Ik heb vroeger ook veel werving- en selectiegesprekken gedaan met vrouwen en mannen voor allerlei posities. Dan vroeg ik aan mijn kandidaten om aan te geven waar ze goed en minder goed in zijn. Mannen vonden het regelmatig erg lastig om iets te bedenken waar ze minder goed in zijn en het tegenovergestelde geldt voor vrouwen. Dan kan je zeggen: vrouwen moeten zich anders gedragen in sollicitatiegesprekken. Maar je kan ook zeggen: wees je bewust van het verschil en geef ze de ruimte.”
Ik heb daar wel eens mensen direct mee geconfronteerd ja. En ik blijf me uitspreken, omdat emancipatie een werkwoord is
“Daarbij moet ook gezorgd worden dat er voldoende vrouwen in sollicitatiecommissies zitten. Mensen kiezen sneller iemand uit die op hunzelf lijkt. Net als dat mannen sneller geneigd zijn een man aan te nemen, zijn vrouwen sneller geneigd een vrouw te kiezen. Daarom heb ik me ook hard gemaakt voor een vrouwenquotum. Die stereotypering en gender ideeën die zo hardnekkig zijn, die moeten doorbroken worden.”
37% van de kandidaten is nu een vrouw. U zei net zelf dat dat percentage voor een deel de verantwoordelijkheid van vrouwen zelf is. Wat zou u jonge vrouwen die dit lezen en zelf verandering willen maken adviseren?
“Zet je maatschappelijk in. Naast het feit dat het erg belangrijk is om je talent en kennis in te zetten voor maatschappelijke kwesties kan dit ook altijd een stap betekenen richting de politiek. Word lid van een politieke partij en ga eens naar een gemeenteraadsvergadering. Volg ‘Politiek 24’ op tv zodat je ziet hoe het er in debatten aan toe gaat óf stuur een mail naar een Kamerlid met de vraag om een keer koffie te gaan drinken.

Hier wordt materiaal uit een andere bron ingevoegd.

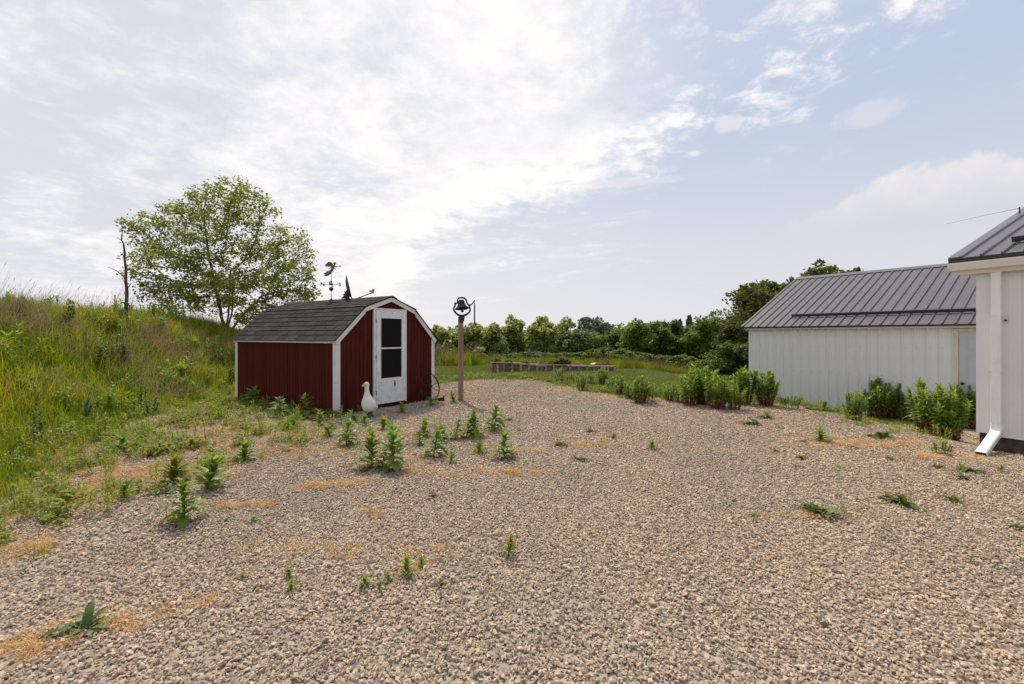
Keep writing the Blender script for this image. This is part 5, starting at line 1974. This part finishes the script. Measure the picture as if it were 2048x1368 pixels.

En zet vooral die stap als je denkt: ‘dit is interessant en het voelt goed’. Toen ik gevraagd werd om in de Tweede Kamer te gaan, had ik ook geen tijd om van te voren vragen te stellen. Die tijd krijg je vaak niet als je een nieuwe baan aangeboden krijgt, maar vooral niet in de politiek. Het is een rijdende trein en als je de kans krijgt: spring erop!”